Step-by-step explanation:

factorise the denominator

x^2 - 9x +20

x^2 -5x - 4x +20

x(x-5)-4(x-5)

(x-5)(x-4)

the domain is all real numbers except 4 & 5

the answer for ur question is given

hope it helps u

plssss mark me brainliest

plllllssssss follow me

Answer 2

Answer:

$\Large\boxed{X=5, X=4}$

Step-by-step explanation:

Given:

$\Large\boxed{\textnormal{LESSON: DOMAIN OF THE FUNCTION}}$

To find the domain, first you have to use the function notation of f(x).

Solutions:

First, thing you do is take out the denominator from left to right numbers.
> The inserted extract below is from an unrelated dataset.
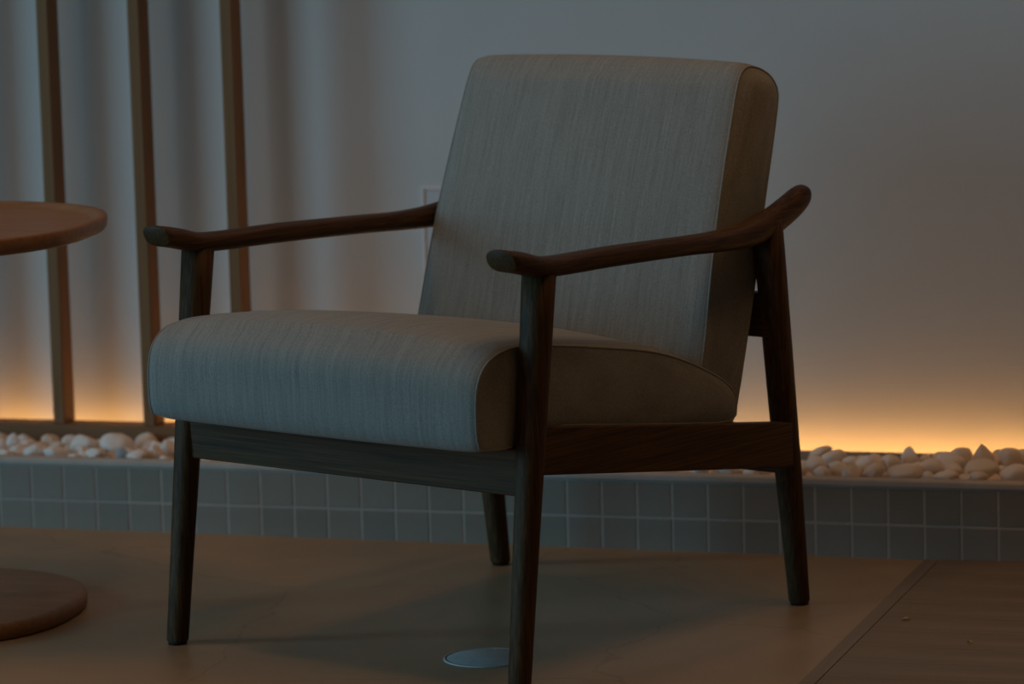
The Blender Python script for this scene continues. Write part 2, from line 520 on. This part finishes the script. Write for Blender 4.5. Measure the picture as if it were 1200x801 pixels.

$\displaystyle \frac{3x-8}{x^2-9x+20}$

Solve.

$\displaystyle x^2-9x+20=0$

Try to used quadratic equation formula.

$\Large\boxed{\textnormal{QUADRATIC EQUATIONS FORMULA}}$

$\displaystyle AX^2+BX+C=0$

$\displaystyle X_1, _2=\frac{-B\pm\sqrt{B^2-4AC} }{2A}$

A=1

B=(-9)

C=20

$\displaystyle \frac{-(-9)\pm \sqrt{(-9)^2-4*1*20}}{2*1}$

Solve.

$\displaystyle 9+\sqrt{(-9)^2-4*1*20}=10$

$\displaystyle (-9)^2=81$

$\displaystyle 4*1*20=80$

Subtract the numbers from left to right.

$\displaystyle \sqrt{81-80}$

$\displaystyle 81-80=1$

$\displaystyle \sqrt{1}=1$

Add the numbers from left to right.

$\displaystyle 9+1=10$

$\displaystyle \frac{10}{2*1}$

Multiply.

$\displaystyle 1*2=2$

$\displaystyle \frac{10}{2}$

Then, divide the numbers from left to right.

$\displaystyle 10\div2=\boxed{5}$

$\displaystyle \frac{-(-9)-\sqrt{(-9)^2-4*1*20}}{2*1}=\boxed{4}$

$\Large\boxed{X=5, X=4}$

Therefore, the correct answer is x=5 and x=4.